» WHAT YOU ARE ASKED TO DO:
Reproduce exactly the lines below, from the first one through the line containing "o.rotation_euler = (Vector(q)", and omit any pictures.

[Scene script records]
***
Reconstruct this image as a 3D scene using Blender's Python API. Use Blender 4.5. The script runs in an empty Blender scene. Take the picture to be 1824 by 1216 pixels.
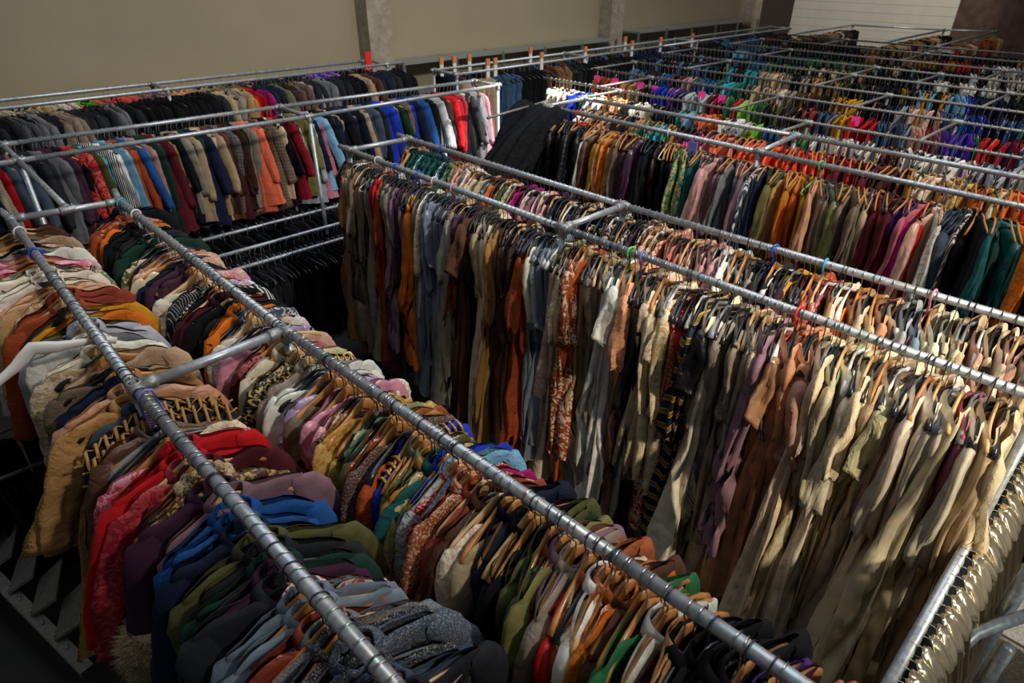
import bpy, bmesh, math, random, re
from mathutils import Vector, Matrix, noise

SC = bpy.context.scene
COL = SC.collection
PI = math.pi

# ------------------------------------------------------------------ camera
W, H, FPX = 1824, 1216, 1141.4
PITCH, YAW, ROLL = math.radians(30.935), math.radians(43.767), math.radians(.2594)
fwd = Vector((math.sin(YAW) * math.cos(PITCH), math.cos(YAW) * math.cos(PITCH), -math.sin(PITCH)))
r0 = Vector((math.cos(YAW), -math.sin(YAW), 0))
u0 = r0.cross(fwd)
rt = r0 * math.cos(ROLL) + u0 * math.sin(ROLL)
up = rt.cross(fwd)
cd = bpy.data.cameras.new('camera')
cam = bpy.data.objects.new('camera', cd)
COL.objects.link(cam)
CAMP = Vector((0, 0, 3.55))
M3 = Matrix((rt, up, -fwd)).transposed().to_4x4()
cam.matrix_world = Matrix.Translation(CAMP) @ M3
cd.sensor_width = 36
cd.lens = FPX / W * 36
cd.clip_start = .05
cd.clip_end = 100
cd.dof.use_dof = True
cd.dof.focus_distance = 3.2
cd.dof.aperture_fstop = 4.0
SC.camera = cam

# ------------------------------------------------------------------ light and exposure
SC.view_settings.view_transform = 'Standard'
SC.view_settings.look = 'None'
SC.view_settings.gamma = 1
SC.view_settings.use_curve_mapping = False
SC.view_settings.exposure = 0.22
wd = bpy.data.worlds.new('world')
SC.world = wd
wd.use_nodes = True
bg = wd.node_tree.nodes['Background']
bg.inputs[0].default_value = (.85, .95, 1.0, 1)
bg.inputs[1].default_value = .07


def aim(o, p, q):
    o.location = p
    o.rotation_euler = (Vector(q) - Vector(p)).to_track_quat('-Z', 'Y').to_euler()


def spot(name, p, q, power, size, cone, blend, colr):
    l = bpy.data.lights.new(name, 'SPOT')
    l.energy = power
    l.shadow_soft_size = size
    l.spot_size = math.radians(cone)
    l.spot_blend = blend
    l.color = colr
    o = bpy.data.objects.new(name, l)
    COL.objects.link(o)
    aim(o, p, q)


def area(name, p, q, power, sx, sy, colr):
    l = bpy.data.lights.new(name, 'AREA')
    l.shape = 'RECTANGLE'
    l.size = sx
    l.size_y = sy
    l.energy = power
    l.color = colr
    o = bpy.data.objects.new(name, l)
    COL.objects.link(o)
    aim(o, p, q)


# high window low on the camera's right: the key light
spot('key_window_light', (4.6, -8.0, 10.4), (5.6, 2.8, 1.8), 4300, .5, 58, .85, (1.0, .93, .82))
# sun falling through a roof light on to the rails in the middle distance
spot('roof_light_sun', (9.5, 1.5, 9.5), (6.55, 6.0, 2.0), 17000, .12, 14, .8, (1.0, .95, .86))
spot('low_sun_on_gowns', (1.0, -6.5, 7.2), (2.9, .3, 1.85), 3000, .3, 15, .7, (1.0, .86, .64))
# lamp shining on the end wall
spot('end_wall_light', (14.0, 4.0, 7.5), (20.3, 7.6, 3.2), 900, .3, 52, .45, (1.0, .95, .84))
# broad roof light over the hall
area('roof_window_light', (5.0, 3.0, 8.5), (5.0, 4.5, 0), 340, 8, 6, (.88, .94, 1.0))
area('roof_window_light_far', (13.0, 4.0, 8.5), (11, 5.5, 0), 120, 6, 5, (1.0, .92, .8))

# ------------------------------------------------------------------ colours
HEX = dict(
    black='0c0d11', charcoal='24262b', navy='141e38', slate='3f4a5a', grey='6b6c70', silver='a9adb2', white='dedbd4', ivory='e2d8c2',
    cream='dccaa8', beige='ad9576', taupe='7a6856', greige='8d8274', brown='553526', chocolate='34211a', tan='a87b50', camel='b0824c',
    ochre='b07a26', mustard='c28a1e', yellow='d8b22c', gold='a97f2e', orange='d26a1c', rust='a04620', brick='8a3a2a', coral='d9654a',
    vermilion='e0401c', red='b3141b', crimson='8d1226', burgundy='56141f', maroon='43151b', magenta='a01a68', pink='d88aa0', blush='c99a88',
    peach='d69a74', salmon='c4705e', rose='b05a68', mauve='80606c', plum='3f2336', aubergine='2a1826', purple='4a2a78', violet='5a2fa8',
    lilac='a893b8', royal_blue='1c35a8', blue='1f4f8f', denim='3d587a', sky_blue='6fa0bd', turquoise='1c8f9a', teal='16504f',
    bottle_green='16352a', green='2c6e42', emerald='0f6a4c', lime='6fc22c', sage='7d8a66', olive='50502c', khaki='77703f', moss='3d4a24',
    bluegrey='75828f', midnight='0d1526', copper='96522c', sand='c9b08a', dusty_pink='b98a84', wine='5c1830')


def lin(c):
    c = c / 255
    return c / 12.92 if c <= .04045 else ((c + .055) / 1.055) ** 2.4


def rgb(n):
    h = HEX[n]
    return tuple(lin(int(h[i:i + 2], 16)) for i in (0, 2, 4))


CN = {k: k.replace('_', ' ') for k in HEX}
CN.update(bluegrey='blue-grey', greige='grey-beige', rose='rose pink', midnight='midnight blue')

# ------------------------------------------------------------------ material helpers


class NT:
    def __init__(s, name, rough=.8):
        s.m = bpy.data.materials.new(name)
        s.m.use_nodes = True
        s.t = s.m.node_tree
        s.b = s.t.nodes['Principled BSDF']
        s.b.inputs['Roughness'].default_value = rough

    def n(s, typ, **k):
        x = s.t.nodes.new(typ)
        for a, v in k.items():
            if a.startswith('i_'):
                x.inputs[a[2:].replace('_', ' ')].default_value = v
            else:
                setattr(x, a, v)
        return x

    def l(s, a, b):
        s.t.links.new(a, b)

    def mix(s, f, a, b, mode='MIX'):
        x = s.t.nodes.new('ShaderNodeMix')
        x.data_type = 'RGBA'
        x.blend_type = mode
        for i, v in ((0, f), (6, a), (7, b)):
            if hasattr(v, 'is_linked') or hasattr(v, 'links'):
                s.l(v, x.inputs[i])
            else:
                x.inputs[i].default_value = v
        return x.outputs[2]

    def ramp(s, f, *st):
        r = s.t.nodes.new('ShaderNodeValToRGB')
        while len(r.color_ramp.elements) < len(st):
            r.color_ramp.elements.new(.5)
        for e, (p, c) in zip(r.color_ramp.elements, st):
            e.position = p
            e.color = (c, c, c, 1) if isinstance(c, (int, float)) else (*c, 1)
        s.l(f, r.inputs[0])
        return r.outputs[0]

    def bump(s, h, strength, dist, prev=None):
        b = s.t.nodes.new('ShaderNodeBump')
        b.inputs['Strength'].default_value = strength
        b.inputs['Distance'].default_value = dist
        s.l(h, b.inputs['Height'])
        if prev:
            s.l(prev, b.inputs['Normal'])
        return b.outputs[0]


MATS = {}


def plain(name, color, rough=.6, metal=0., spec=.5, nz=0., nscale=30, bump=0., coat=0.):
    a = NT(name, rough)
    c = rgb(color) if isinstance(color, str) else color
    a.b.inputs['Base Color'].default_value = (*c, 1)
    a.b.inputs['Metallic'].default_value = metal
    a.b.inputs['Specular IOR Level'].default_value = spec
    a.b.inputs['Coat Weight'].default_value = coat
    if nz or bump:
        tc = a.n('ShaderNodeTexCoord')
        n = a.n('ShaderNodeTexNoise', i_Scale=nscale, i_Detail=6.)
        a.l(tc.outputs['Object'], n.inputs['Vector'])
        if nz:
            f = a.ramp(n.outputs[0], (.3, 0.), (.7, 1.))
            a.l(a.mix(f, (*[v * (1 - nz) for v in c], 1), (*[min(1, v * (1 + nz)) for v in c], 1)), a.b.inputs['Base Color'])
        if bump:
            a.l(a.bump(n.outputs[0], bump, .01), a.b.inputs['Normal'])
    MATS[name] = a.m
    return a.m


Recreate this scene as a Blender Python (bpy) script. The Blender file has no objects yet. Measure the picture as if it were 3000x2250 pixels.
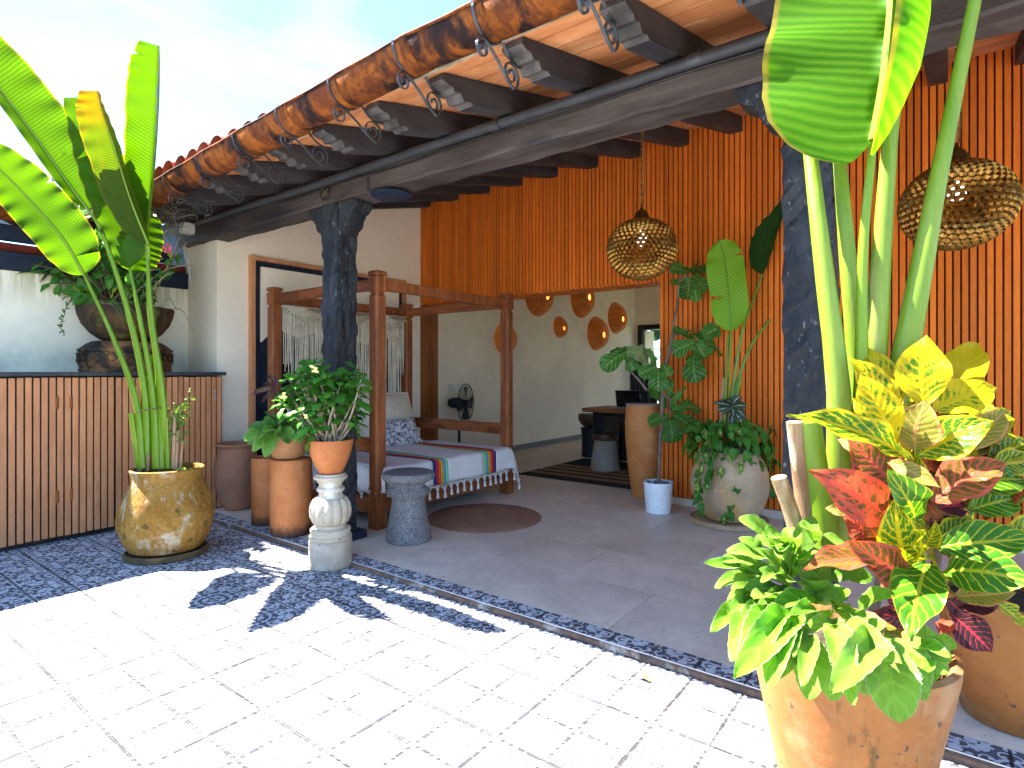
***
» ANSWER TO THE EXERCISE:
Reconstruct this image as a 3D scene using Blender's Python API. Use Blender 4.5. The script runs in an empty Blender scene. Take the picture to be 1824 by 1216 pixels.
import bpy, bmesh, math, random, re
from mathutils import Vector, Matrix, noise

SC = bpy.context.scene
COL = SC.collection
PI = math.pi

# ------------------------------------------------------------------ camera
W, H, FPX = 1824, 1216, 1141.4
PITCH, YAW, ROLL = math.radians(30.935), math.radians(43.767), math.radians(.2594)
fwd = Vector((math.sin(YAW) * math.cos(PITCH), math.cos(YAW) * math.cos(PITCH), -math.sin(PITCH)))
r0 = Vector((math.cos(YAW), -math.sin(YAW), 0))
u0 = r0.cross(fwd)
rt = r0 * math.cos(ROLL) + u0 * math.sin(ROLL)
up = rt.cross(fwd)
cd = bpy.data.cameras.new('camera')
cam = bpy.data.objects.new('camera', cd)
COL.objects.link(cam)
CAMP = Vector((0, 0, 3.55))
M3 = Matrix((rt, up, -fwd)).transposed().to_4x4()
cam.matrix_world = Matrix.Translation(CAMP) @ M3
cd.sensor_width = 36
cd.lens = FPX / W * 36
cd.clip_start = .05
cd.clip_end = 100
cd.dof.use_dof = True
cd.dof.focus_distance = 3.2
cd.dof.aperture_fstop = 4.0
SC.camera = cam

# ------------------------------------------------------------------ light and exposure
SC.view_settings.view_transform = 'Standard'
SC.view_settings.look = 'None'
SC.view_settings.gamma = 1
SC.view_settings.use_curve_mapping = False
SC.view_settings.exposure = 0.22
wd = bpy.data.worlds.new('world')
SC.world = wd
wd.use_nodes = True
bg = wd.node_tree.nodes['Background']
bg.inputs[0].default_value = (.85, .95, 1.0, 1)
bg.inputs[1].default_value = .07


def aim(o, p, q):
    o.location = p
    o.rotation_euler = (Vector(q) - Vector(p)).to_track_quat('-Z', 'Y').to_euler()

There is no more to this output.